## Information supplied

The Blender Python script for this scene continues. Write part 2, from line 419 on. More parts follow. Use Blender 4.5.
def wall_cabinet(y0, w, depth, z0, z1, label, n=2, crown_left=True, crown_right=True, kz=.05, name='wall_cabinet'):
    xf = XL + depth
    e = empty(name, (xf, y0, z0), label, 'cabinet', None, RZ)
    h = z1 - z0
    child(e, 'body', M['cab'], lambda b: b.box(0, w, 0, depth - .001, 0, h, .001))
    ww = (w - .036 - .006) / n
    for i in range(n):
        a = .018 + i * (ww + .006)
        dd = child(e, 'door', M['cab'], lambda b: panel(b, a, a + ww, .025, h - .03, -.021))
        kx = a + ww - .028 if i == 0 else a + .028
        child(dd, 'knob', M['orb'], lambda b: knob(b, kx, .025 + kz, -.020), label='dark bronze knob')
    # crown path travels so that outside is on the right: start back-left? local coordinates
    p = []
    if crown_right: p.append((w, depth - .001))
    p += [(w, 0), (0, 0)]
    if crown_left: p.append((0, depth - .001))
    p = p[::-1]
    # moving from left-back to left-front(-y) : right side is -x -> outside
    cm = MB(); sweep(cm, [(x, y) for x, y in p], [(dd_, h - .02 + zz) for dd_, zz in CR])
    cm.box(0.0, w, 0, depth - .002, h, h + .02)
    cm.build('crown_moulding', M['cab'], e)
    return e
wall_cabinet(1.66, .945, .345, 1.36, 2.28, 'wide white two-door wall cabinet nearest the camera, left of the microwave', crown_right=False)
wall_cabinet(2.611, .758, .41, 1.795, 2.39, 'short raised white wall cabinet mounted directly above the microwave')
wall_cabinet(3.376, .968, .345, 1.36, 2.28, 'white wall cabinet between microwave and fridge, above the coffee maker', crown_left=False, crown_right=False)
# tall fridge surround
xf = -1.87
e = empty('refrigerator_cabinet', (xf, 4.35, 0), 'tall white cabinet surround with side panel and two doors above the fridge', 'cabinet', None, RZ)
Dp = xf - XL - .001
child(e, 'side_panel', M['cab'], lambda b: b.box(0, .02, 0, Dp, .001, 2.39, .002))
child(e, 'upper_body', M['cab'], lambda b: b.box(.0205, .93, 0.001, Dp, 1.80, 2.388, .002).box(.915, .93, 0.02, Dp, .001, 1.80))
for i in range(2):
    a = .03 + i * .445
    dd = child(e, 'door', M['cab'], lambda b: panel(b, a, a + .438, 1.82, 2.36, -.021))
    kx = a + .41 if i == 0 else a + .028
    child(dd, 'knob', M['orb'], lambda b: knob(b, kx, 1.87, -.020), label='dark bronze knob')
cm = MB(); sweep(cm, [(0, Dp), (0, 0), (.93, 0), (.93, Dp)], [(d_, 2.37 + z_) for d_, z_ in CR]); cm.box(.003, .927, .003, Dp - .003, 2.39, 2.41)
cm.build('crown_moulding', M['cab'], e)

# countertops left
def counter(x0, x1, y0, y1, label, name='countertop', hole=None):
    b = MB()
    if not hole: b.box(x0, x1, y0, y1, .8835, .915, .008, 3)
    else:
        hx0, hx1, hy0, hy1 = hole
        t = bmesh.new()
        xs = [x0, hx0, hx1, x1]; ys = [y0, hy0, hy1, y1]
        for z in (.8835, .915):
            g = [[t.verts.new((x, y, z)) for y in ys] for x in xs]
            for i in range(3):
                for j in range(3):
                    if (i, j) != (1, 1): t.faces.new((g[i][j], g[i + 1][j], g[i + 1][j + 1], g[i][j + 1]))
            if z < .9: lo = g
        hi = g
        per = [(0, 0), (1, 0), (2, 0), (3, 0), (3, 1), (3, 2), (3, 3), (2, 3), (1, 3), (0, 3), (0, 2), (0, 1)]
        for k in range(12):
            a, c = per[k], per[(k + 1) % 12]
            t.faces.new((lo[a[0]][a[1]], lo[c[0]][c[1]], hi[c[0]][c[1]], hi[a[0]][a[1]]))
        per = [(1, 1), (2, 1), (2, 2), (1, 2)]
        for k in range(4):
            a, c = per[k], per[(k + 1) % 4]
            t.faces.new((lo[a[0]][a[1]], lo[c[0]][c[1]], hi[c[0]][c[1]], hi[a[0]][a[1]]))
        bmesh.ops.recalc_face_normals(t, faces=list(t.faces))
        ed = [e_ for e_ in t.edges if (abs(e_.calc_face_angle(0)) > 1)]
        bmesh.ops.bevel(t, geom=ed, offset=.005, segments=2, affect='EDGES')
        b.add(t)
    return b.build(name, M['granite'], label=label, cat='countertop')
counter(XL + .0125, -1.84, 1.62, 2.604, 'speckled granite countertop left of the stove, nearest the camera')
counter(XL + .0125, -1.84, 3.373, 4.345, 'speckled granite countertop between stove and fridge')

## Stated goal
Reply with nothing but the number of lines that contain the word "from".

## Written solution
2